Jegyzetek egy ásatás margójára
Date: 2015
Abstract:
In the fall of 2007 the Epigraphic Survey decided to undertake the survey of the several hundred loose fragments scattered bout the Medinet Habu temple precinct, some of them inscribed and lying face down on the surface, and already showing advanced signs of deterioration caused by groundwater and salt. The blocks were moved into a new blockyard built against the inside south enclosure wall of the complex for inventorying and documentation, as well as conservation as necessary. Between 2007–2011, most of the fragmentary material from Medinet Habu, including the fragments kept in the small blockyard south of the main temple and in a storage room in the great mortuary temple of Ramses III, was transferred into the new blockyard. This collection of more than 4000 fragments is quite diverse, comprising pieces from all periods of the precinct’s history, from the early 18th Dynasty throughout the abandonment of the Coptic town Djeme in the ninth century A.D.

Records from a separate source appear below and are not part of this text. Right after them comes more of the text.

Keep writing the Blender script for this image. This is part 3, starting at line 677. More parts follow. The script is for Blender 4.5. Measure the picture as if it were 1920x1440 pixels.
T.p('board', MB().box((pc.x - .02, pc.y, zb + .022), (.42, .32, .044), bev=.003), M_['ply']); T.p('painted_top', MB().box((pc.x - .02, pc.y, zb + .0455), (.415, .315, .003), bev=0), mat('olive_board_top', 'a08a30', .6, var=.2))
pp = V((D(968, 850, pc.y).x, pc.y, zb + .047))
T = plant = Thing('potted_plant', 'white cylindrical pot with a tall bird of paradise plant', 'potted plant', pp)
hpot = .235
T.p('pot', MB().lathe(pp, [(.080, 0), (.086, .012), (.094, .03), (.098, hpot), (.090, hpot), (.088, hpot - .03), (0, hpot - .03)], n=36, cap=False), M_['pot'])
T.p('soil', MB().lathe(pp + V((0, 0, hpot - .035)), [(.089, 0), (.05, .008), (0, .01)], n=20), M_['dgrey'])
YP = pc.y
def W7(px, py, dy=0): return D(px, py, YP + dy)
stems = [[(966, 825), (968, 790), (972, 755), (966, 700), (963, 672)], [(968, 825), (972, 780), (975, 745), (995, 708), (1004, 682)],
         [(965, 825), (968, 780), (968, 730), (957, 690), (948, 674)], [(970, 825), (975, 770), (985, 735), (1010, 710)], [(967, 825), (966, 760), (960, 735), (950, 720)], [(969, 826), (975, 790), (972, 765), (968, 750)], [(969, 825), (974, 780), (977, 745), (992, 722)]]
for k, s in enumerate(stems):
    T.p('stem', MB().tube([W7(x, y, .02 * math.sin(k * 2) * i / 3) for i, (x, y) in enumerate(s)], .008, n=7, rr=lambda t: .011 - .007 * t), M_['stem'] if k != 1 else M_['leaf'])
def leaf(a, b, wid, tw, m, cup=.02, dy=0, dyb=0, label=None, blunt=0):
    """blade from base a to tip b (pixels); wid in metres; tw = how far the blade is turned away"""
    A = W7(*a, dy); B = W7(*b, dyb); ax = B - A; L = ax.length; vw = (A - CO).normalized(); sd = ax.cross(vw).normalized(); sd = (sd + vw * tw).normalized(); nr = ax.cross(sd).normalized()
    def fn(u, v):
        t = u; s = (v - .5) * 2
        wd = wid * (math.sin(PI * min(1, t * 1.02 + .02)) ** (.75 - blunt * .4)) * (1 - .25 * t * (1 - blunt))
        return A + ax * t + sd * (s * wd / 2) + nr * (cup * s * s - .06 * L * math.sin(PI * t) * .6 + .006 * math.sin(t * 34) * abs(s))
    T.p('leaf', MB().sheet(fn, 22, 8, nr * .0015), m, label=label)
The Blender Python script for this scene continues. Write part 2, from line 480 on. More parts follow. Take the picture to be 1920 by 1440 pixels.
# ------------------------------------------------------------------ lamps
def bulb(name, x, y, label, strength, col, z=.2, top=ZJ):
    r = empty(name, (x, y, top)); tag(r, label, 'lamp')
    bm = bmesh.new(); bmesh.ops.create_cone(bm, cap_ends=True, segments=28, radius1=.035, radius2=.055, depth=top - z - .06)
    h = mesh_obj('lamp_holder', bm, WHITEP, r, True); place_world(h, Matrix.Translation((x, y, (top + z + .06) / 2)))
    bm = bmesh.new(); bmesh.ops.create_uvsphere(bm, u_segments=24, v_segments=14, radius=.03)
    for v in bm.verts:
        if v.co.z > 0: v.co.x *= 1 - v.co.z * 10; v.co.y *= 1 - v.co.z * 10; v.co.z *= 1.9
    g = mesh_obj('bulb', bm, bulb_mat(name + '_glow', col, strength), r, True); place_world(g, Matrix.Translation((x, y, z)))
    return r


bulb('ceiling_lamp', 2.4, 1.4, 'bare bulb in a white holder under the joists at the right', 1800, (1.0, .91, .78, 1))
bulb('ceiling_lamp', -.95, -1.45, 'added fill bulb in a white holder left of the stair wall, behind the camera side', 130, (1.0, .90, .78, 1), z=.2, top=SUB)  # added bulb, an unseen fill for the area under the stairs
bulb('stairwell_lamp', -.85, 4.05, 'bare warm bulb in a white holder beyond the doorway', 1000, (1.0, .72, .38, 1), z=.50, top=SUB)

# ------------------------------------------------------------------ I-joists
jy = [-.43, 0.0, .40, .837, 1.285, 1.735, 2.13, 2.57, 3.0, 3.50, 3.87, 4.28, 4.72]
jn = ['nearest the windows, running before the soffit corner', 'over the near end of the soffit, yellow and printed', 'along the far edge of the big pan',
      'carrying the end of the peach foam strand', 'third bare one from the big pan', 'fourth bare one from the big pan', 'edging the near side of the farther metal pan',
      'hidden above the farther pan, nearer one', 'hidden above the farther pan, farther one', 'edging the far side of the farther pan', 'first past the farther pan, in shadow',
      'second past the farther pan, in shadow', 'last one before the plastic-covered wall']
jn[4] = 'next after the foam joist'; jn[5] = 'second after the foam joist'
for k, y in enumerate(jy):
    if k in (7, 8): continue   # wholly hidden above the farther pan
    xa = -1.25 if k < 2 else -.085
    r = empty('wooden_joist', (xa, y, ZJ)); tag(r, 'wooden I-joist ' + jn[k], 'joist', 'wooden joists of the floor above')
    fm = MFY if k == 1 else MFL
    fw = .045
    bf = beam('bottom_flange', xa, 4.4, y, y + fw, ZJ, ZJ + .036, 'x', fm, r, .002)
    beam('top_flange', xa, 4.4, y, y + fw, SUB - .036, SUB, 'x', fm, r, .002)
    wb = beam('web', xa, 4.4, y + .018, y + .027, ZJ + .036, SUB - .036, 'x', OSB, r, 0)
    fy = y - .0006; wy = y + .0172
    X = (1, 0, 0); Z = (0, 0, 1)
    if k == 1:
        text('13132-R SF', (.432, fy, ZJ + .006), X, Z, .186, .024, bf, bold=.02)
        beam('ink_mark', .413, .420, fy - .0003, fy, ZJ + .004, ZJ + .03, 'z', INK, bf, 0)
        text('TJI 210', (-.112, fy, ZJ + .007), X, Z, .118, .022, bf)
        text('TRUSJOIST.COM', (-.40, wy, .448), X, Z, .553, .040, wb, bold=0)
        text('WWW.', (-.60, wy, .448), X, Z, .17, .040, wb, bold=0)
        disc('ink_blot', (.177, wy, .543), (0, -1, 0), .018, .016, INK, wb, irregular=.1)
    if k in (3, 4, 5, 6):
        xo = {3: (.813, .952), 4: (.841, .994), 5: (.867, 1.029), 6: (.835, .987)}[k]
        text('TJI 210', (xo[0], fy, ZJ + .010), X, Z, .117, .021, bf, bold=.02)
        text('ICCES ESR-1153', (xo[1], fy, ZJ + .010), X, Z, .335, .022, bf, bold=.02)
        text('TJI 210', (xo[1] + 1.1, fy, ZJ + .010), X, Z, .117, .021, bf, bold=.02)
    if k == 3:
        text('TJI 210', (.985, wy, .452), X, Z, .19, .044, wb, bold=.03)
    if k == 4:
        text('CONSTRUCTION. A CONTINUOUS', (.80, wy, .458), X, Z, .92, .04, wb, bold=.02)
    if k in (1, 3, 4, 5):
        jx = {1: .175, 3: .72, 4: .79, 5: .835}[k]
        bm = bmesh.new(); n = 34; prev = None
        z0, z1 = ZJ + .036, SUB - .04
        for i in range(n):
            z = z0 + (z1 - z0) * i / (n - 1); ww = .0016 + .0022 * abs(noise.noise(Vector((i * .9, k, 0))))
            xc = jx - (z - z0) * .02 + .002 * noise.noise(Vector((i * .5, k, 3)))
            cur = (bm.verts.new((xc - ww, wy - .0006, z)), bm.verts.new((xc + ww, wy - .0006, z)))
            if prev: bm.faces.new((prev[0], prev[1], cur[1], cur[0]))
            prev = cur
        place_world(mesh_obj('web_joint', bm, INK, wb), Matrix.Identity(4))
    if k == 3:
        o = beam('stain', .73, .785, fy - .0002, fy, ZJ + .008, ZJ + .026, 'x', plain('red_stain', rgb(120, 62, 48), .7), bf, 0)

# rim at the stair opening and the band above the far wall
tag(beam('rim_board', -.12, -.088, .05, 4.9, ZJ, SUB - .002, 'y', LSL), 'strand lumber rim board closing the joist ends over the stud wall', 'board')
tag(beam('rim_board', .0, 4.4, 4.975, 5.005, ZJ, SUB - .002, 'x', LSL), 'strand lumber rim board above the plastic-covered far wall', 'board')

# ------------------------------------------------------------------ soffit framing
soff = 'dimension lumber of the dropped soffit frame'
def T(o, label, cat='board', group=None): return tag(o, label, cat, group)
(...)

The aim of this paper is to introduce a specific corpus within the Medinet Habu fragment collection - a group of door jambs and lintels from private houses dating mostly to the end of the 20th Dynasty and early Third Intermediate Period. The comparison of the material as currently preserved in the new blockyard with the original documentation of the 1927-33 Oriental Institute excavations directed by Professor Uvo Hölscher has already led to unexpected and exceptional results, further illuminating our understanding of the early occupational history of the Medinet Habu settlement.